Which brings me to Mud Springs, which is the "Indians, Rarrrr!" part of the trip. I'd seen the sign for "Mud Springs Historical Site" on the way up. Nebraska seems to be a brutally honest place (with the exception of the Arbor Day sign). The Vikings went to a barren, frozen wasteland without even a Starbucks, came back to their fellow Vikings, and said "We've discovered this place called Greenland!" The Nebraskans take a place with a bracken, muddy spring, and call it "Mud Springs." Of course, it's not there any more, the Souix having attacked the Pony Express station that was there. It happens. The marker gave the impression that it wasn't that big a deal, and anyway, the Souix were cheesed off, and haven't we all had days like that? To get to Mud Springs, I had to go up a winding dirt road for a few miles. Nothing says loving like forcing your sedan to impersonate a 4-wheel-drive.

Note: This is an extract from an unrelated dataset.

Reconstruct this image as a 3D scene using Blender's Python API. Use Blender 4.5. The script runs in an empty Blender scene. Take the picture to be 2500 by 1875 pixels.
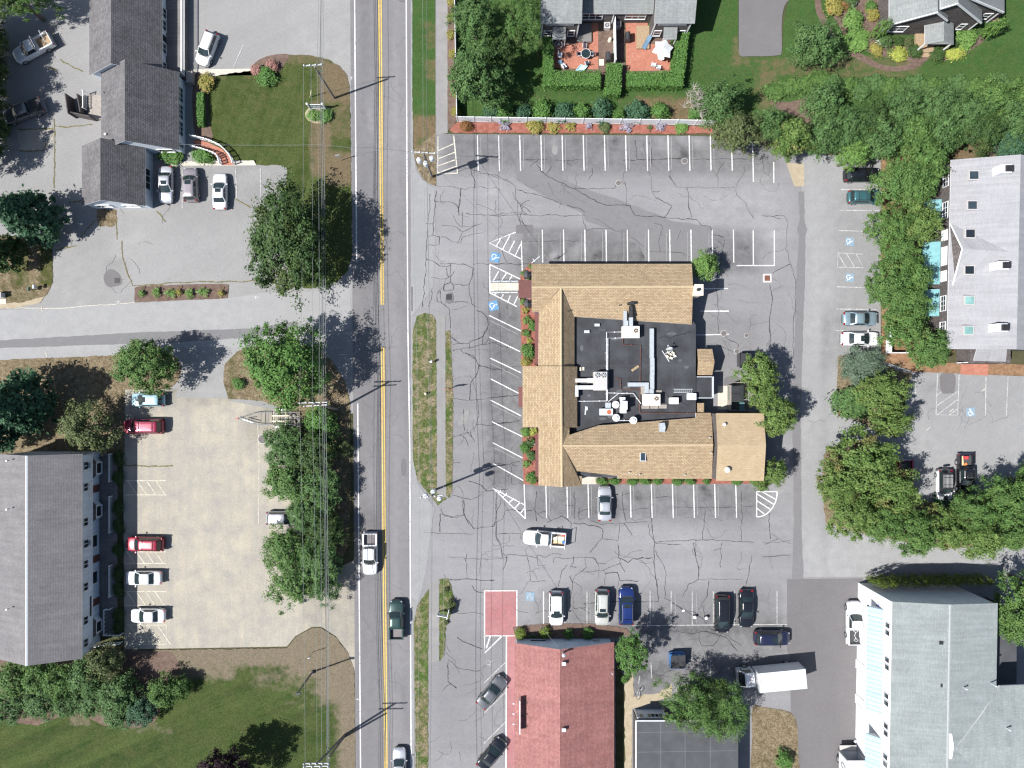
import bpy, bmesh, math, random
from mathutils import Vector, Matrix, noise as mnoise
from mathutils.geometry import tessellate_polygon
sc = bpy.context.scene
R = math.radians
# ---------------------------------------------------------------- camera, sky, sun
S, H, CX, CY = 18.5, 95.0, 1250.0, 937.5      # survey: units per metre on the ground, flying height
cd = bpy.data.cameras.new('camera'); cam = bpy.data.objects.new('camera', cd)
sc.collection.objects.link(cam); sc.camera = cam
cam.location = (0, 0, H); cam.rotation_euler = (0, 0, 0)
cd.sensor_width = 36.0; cd.lens = 36.0 * H / (2500 / S); cd.clip_end = 4000; cd.clip_start = 1
SUN_EL, SUN_AZ = R(51), R(19.5)               # light travels towards +x, a little +y
wd = bpy.data.worlds.new('World'); sc.world = wd; wd.use_nodes = True
nt = wd.node_tree; bg = nt.nodes['Background']
sky = nt.nodes.new('ShaderNodeTexSky'); sky.sky_type = 'NISHITA'; sky.sun_disc = False
sky.sun_elevation = SUN_EL; sky.sun_rotation = math.atan2(-math.cos(SUN_AZ), -math.sin(SUN_AZ)) % (2 * math.pi)
nt.links.new(sky.outputs[0], bg.inputs[0]); bg.inputs[1].default_value = 0.075
sl = bpy.data.lights.new('sun', 'SUN'); sl.energy = 5.0; sl.angle = R(0.55); sl.color = (1, .972, .935)
so = bpy.data.objects.new('sun', sl); sc.collection.objects.link(so)
d = Vector((math.cos(SUN_EL) * math.cos(SUN_AZ), math.cos(SUN_EL) * math.sin(SUN_AZ), -math.sin(SUN_EL)))
so.rotation_euler = d.to_track_quat('-Z', 'Y').to_euler(); so.location = (-60, -20, 80)
sc.view_settings.view_transform = 'Standard'; sc.view_settings.look = 'None'
sc.view_settings.exposure = 0.82; sc.view_settings.gamma = 1
sc.cycles.max_bounces = 6; sc.cycles.diffuse_bounces = 3; sc.cycles.glossy_bounces = 3
sc.cycles.transmission_bounces = 3; sc.cycles.transparent_max_bounces = 4
sc.cycles.sample_clamp_indirect = 4; sc.cycles.caustics_reflective = False; sc.cycles.caustics_refractive = False
sc.cycles.pixel_filter_type = 'BLACKMAN_HARRIS'; sc.cycles.filter_width = 1.3
rnd = random.Random(7)
COL = sc.collection
# ---------------------------------------------------------------- survey helpers
TX = {'A': 0, 'B': 600, 'C': 1200, 'D': 1860}; TY = {'1': 0, '2': 400, '3': 800, '4': 1200, '5': 1395}
def P(px, py, z=0.0):
    k = (1 - z / H) / S
    return Vector(((px - CX) * k, (CY - py) * k, z))
def Q(t, s):                                   # survey sheet t ('A1'..'D5'), "x,y x,y .." -> plan units
    ox, oy = TX[t[0]], TY[t[1]]; out = []
    for w in s.split():
        x, y = w.split(','); out.append((ox + float(x) * .28933, oy + float(y) * .28933))
    return out
def G(pts, z=0.0): return [P(x, y, z) for x, y in pts]
def F(s): return [tuple(float(c) for c in w.split(',')) for w in s.split()]
def smooth(pts, closed=True, n=5):
    m = len(pts); out = []
    for i in range(m if closed else m - 1):
        p0 = pts[(i - 1) % m] if closed or i else pts[i]; p1 = pts[i]; p2 = pts[(i + 1) % m]
        p3 = pts[(i + 2) % m] if closed or i + 2 < m else p2
        for k in range(n):
            t = k / n
            out.append(tuple(.5 * (2 * b + (c - a) * t + (2 * a - 5 * b + 4 * c - d_) * t * t + (3 * b - a - 3 * c + d_) * t ** 3)
                             for a, b, c, d_ in zip(p0, p1, p2, p3)))
    if not closed: out.append(pts[-1])
    return out
def ragged(pts, amp=2.0, step=8.0, closed=True, seed=0):
    rr = random.Random(seed); out = []
    m = len(pts)
    for i in range(m if closed else m - 1):
        a, b = pts[i], pts[(i + 1) % m]; L = math.hypot(b[0] - a[0], b[1] - a[1]); n = max(1, int(L / step))
        for k in range(n):
            t = k / n; j = amp if k else amp * .3
            out.append((a[0] + (b[0] - a[0]) * t + rr.uniform(-j, j), a[1] + (b[1] - a[1]) * t + rr.uniform(-j, j)))
    if not closed: out.append(pts[-1])
    return out
def ell(cx, cy, rx, ry, n=20, rot=0.0):
    c, s = math.cos(rot), math.sin(rot); o = []
    for i in range(n):
        a = 2 * math.pi * i / n; x, y = rx * math.cos(a), ry * math.sin(a)
        o.append((cx + x * c - y * s, cy + x * s + y * c))
    return o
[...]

After glamorous Mud Springs, I went back to Sidney, did the concert, and afterwards played with the bluegrass band in the lobby of the hotel until 1 in the morning. I even sang a little. Then I slept until 7 a.m., when some tool forgot he was COOKING A WAFFLE HUR HUR in the Continental Breakfast Nook, and the ensuing fire set off all the alarms and woke up the entire hotel and everyone had to evacuate. And it was cold. On I-76 going west, I finally found the food and services advertised on the highway sign for Roggens, and my initial instinct to flee was, indeed, the right one. Now, though? I am at home, praying for a desperate moment of calm before hell week, in which I have fifty thousand things to do.